Tamam, paraları harcadılar da deprem için ayrılan toplanma alanlarına ne oldu? Plaza dikildi, AVM kuruldu! Güle güle oturuyorlar şimdi...

Hatta gülmekten karınlarına ağrı bile giriyor olabilir mi? Nasıl diktik ama plazayı, kuleyi, AVM’yi...

Yeni dizi: Kurtuluş Ekonomi


Yeni mi? Yepyeni... Şahsımın deyimiyle “Yeni Ekonomik Kurtuluş Savaşı” veriyormuşuz. Eskisine ne oldu? Kazandık mı onu?

İktidarları tam 18 yaşına girdi. Ehliyet alıp araba kullanabilecek, sandığa gidip oy verebilecek halde kendisi... Kazık kadar oldu, hala yeni muamelesi... Bana biraz abartı geldi! TRT dizisi ismi gibi... Diriliş Ertuğrul, Kurtuluş Ekonomi...

★★★

Gazamız mübarek olsun da AKP’nin savaşı olmasın o kurtuluş dediği? İktidardan inmenin, koltuğu kaybetmenin tatlı telaşı sanki...

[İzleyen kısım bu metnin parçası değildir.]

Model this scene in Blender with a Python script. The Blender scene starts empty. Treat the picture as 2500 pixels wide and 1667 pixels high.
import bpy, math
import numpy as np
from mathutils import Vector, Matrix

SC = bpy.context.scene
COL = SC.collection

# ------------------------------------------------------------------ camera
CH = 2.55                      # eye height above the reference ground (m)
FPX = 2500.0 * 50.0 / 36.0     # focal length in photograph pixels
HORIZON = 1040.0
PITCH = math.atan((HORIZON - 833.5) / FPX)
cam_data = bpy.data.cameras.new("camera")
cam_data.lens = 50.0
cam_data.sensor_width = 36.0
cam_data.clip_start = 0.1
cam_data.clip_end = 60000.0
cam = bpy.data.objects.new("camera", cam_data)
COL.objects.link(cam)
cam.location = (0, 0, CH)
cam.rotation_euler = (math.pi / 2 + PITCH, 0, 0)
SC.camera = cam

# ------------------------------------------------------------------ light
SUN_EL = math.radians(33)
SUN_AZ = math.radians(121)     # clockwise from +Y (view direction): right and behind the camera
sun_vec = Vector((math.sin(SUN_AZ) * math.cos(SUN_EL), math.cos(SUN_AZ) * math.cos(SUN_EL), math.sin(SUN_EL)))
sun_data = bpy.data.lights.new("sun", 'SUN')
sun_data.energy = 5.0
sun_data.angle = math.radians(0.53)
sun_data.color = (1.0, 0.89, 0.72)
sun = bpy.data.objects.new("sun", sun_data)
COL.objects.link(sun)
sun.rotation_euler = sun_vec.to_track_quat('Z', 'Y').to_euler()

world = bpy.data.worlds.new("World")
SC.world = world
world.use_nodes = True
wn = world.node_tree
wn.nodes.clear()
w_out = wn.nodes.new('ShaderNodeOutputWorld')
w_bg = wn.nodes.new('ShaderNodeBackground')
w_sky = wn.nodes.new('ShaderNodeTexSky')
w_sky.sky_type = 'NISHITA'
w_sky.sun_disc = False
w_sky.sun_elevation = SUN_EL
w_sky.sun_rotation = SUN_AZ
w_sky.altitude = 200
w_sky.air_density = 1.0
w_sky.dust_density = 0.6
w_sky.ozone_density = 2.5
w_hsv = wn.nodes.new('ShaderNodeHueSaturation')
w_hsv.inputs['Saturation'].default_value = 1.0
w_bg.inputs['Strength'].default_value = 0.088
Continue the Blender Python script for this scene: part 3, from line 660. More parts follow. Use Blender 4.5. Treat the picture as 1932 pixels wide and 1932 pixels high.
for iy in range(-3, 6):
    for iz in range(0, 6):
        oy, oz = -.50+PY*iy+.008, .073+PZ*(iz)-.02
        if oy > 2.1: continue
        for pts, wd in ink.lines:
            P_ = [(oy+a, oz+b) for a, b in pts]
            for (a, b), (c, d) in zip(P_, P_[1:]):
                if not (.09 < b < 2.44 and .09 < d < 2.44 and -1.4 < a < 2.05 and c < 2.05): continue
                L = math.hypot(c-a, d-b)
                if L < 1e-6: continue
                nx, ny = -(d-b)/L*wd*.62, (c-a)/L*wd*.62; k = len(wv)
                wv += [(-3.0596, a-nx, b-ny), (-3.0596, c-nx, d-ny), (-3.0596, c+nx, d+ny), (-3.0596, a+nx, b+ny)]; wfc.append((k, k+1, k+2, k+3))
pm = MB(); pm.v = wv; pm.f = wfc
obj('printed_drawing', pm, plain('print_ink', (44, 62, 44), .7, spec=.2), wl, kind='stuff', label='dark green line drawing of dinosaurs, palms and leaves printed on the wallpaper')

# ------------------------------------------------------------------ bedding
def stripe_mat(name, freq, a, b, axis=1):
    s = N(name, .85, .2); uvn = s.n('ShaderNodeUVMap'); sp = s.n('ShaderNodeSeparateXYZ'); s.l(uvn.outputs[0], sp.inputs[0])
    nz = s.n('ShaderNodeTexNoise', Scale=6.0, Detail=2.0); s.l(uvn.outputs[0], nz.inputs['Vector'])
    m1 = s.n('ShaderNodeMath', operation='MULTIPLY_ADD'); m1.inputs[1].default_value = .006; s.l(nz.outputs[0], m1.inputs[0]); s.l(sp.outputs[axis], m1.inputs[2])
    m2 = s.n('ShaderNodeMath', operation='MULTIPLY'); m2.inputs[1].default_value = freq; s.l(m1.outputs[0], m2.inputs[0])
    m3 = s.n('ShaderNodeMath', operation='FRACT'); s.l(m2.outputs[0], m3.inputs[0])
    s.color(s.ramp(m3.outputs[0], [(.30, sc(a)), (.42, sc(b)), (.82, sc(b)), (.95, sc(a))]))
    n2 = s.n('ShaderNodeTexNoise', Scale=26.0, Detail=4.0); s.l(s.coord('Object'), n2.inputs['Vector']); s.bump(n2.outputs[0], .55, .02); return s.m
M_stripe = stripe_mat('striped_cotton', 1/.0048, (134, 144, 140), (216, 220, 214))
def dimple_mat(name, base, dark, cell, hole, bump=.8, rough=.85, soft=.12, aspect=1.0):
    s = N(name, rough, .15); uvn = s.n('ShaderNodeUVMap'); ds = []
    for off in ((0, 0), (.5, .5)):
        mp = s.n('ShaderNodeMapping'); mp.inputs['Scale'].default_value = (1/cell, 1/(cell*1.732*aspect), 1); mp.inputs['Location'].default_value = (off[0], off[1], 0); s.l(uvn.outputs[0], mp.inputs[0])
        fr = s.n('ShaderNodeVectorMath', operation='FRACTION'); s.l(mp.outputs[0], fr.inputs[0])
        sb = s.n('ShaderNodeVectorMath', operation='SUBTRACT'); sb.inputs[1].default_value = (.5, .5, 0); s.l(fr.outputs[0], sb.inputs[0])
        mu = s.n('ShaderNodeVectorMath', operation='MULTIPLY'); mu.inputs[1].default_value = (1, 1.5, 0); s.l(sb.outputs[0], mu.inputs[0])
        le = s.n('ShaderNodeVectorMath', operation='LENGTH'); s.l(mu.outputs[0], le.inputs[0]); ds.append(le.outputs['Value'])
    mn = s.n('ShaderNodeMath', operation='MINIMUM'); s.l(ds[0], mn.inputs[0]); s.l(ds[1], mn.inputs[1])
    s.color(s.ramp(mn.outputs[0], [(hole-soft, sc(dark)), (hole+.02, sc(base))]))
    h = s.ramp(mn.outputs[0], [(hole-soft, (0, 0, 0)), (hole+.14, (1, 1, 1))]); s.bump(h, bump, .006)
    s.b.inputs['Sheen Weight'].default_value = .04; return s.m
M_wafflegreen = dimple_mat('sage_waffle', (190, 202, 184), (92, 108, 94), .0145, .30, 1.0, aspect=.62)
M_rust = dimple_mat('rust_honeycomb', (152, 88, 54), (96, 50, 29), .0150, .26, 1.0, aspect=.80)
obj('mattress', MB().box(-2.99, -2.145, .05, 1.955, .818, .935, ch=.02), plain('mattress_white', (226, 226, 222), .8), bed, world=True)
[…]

Savaştaysak herkesten fedakârlık beklenir. Yapamıyorsa bırakmak da bir erdemdir. “Ekonominin sorumlusu benim ben!” demişti. Yapabilseydi bu hale getirmezdi.

★★★

Hedef 2023’te dünyanın ilk 10 ekonomisi arasına girmekti. Muhtemelen 2053 ya da 2071’e ertelendi. “Ekonomik kriz yok” diyenler için bu duruma halı sahada “adamın gol diyor” denir... “Kurtuluş” diyerek bittiğimizi itiraf etti! Var mı ötesi?

Ekonomi için savaşmıyoruz. Ekonomi ile savaşıyoruz. Kurallar belli... Kazandığından fazlasını harcamayacaksın, üreteceksin, israfa son vereceksin.

★★★

Biz ne yaptık? Hepsinin tersini... Faiz sonuç mu sebep mi? Keşke savaşa girmeden önce bir ona karar verseydi.

Peki, bizden ne yapmamızı istiyor? Buyursun, anlatsın... İki gün önce keyif çayı dağıtıyordu. Çayımızı mı yudumlamayalım? Keyfimizi mi kaçıralım?

★★★

Ekonomi öyle güvenilmez hale geldi ki, ihalelerin gediklileri yandaş iş adamları bile kendini kurtarmak için dışarıya yolluyor paralarını... Ne ile kazanacak savaşı? Satacak da bir şey kalmadı. Yoksa bu konuşma yeni vergilere hazırlık mı?

Ekonomi “pik” yapmıştı hani? Yanıltıldık mı? Aldatıldık mı? Yine mi? Birader, 18 yıldır lahanayı yerken kıtır kıtır sapına gelince mee... Adam olmayız biz be!